The Leaverton House


The Redlands Area Historical Society, Inc.
Heritage Award 2013

The Leaverton House
155 West Palm Avenue

Richard Lincoln Leaverton, the son of Janette and Wilson Leaverton, was born in Pocahontas, Bond County, Illinois on December 20, 1866. He married Rosella Thompson Southwick (born Mar. 31, 1874, Sangamon County Illinois) on October 19, 1893. The Leavertons including eleven-year-old Hester Rosella moved to Redlands in August of 1912. They rented a house on Buena Vista and began searching for property on which to build a home.

The Redlands Review published two somewhat conflicting articles on the Leaverton family soon after their arrival. On December 21, 1912, it indicated that the Leavertons had purchased the remaining two lots on Alvarado Street south of Cypress from A.H. Holgate in the Third Addition Tract and planned to occupy the new home in June of 1913. However, a second article published on April 30, 1913, explained that Mr. Hizing would build them a home on Palm Avenue next door to Huge Montgomery. This article goes on to describe the plan to build an eight-room home in the colonial design.

We know from the county assessor records that the Palm Avenue property the Leavertons bought was a portion of the land then owned by Huge Montgomery resulting from a lot split. At that time, the property already contained a water source from a connection made in 1904 and it already contained a citrus grove. City directories from the time indicate Mr. Leaverton was a rancher; his wife was listed as a homemaker and his daughter as a student. The addresses were then the Leavertons at 55 West Palm and Huge Montgomery’s at 59 West Palm.

Richard Leaverton died in 1922, and Rosella and her daughter Hester continued to live in the home until well into the 1960s. Rosella died in 1969 and Hester a City of San Bernardino High School Art Teacher died in 1997. All three family members are buried in Block B, of the Redlands Hillside Cemetery.

The Leaverton Home displays a centered front door accentuated with a combination of the pediment, columns, and sidelights. The home is a two-story, rectangular building with paired extending chimneys on opposing ends constructed of plain brick. A curved multi-joined concrete brick edged driveway enters the property on the left, curves across the front of the home and then circles the right side to a detached garage in the back. A brick walkway enters the yard from the right via a small white picket gate with wire latticework.

A wide shaded packed earth path is located between the curb, and a rose lined wire and wood fence.  The lot is large and contains fruit trees, mature manicured shrubs, and large shade trees. The house overlooks the schoolyard across the street.

The home has simple, classic colonel revival detailing; a shingled medium pitched side sloped roof with three dormers. Double smooth surfaced classical columns support either side of the entry pediment. The front door contains 10 square lights, and a side light is present on either side of the door.

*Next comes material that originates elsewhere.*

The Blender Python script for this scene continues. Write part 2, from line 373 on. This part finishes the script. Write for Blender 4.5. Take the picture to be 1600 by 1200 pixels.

The matching dormer and ground floor windows are double hung with multi-light shash at the top and single light or pane at the bottom. Simple flat heads top the ground floor windows under a minimal roof overhanging and corniced eave. Louvered shutters painted green have workable hinges and enhance the upper and lower windows.

The dormer cheeks are of the same beveled wood siding as the façade, and the matching dormer pediments complement the entry pediment which contains a smooth elliptical soffit. The entry is lighted with a single stained glass fixture suspended from an ornate chain.  Matching fixtures are present on the balconied side porch. The square green painted concrete front porch contains a facing wooden bench on either side of the door.

Jon and Cynthia Hoghaug purchased the home in 1998 from Hester Leavertons heir making them the third owner, but effectively the second family to occupy the residence. Immediate projects at the time of purchase included repairs to a leaking roof and new paint. Over the years, they have remodeled the kitchen and replaced the driveway. All improvements made consider Ms. Hesters likely approval as Cindy understand Ms. Hester was a lady who knew her mind and was willing to share her opinion of how things should be done at her home. Many of the landscape items were purchased from the Dangermonds, and when advised they would likely not grow in the environment, Ms. Hester often proved it would grow in her yard. As years passed, Hester lost her eyesight and her ability to garden. Concerned neighbors and friends brought her flowers and told her they came from her garden so that she would not be distressed by the declining condition of the property.

The obvious care and devotion shown to this home are inspiring and heartwarming. It is my pleasure to present this 2016 Redlands Area Historical Society Heritage Award to Cynthia and Jon Hoghaug in recognition of their obvious love and affection for this beautiful Redlands home.